Un objet qui présente des états d’émission distincts
Le Dr Manisha Caleb, de l’Institut d’astronomie de l’Université de Sydney, a déclaré : « Ce qui est fascinant, c’est que cet objet présente trois états d’émission distincts, chacun ayant des propriétés totalement différentes des autres ». En effet, en analysant de plus près l’objet, ils ont constaté que parfois, il semble émettre des flashs lumineux qui durent entre 10 et 50 secondes. Pointant tous dans la même direction, ces flashs présentent une polarisation linéaire. D’autres fois cependant, les impulsions sont plus faibles et présentent une polarisation plus circulaire qui ne dure que 370 millisecondes. À d’autres moments encore, les astronomes ont constaté que l’objet semble rester silencieux.
« Le radiotélescope MeerKAT en Afrique du Sud a joué un rôle crucial dans la distinction de ces états. Si les signaux ne provenaient pas du même point du ciel, nous n’aurions pas pu voir qu’il s’agissait du même objet produisant ces différents signaux », a déclaré Caleb.

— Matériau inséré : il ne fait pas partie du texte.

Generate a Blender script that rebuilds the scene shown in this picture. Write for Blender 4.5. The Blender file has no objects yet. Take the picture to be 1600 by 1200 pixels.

Étoile à neutrons ou naine blanche ? Le mystère s’épaissit
Les chercheurs de l’Université de Sydney et du CSIRO estiment qu’il pourrait s’agir d’une étoile à neutrons ou d’une naine blanche, mais restent tout de même perplexes face à cette hypothèse. En effet, les propriétés d’ASKAP J1935+2148 ne correspondent pas aux descriptions actuelles du comportement de ces deux types d’objets cosmiques.
D’un côté, une étoile à neutrons émet fréquemment des ondes radio. Pour le cas d’ASKAP J1935, les scientifiques avancent qu’il est probable que des signaux variés soient provoqués par de puissants champs magnétiques et des flux plasma complexes autour de l’étoile. Cependant, un problème persiste : le temps de révolution complète (un tour complet sur l’axe principal) des étoiles à neutrons est de quelques secondes au maximum. Ce n’est pourtant pas le cas d’ASKAP J1935, qui envoie un signal toutes les 53,8 minutes. D’ailleurs, « il est très inhabituel qu’une étoile à neutrons candidate émette des pulsations radio de cette manière. Le fait que le signal se répète à un rythme aussi lent est extraordinaire », déclare Caleb.
D’un autre côté, même si une naine blanche isolée dotée d’un champ magnétique extraordinairement puissant pouvait produire le signal observé, il serait surprenant d’après les astronomes que des naines blanches de ce genre n’aient jamais été découvertes. Ce n’est pas la première fois qu’un signal radio répétitif provenant de l’espace surprend et déconcerte les scientifiques. Un autre signal découvert en janvier 2022 se répétait toutes les 18 minutes, ce qui devrait également être impossible.
Pour identifier la véritable nature d’ASKAP J1935+2148, des recherches supplémentaires seront donc nécessaires. Cela pourrait fournir des informations inédites sur le cycle de vie d’objets stellaires complexes. « Des recherches approfondies sur cette découverte pourraient nous inciter à reconsidérer notre compréhension vieille de plusieurs décennies des étoiles à neutrons ou des naines blanches ; comment émettent-elles des ondes radio et à quoi ressemblent leurs populations dans notre galaxie, la Voie lactée », conclut Caleb.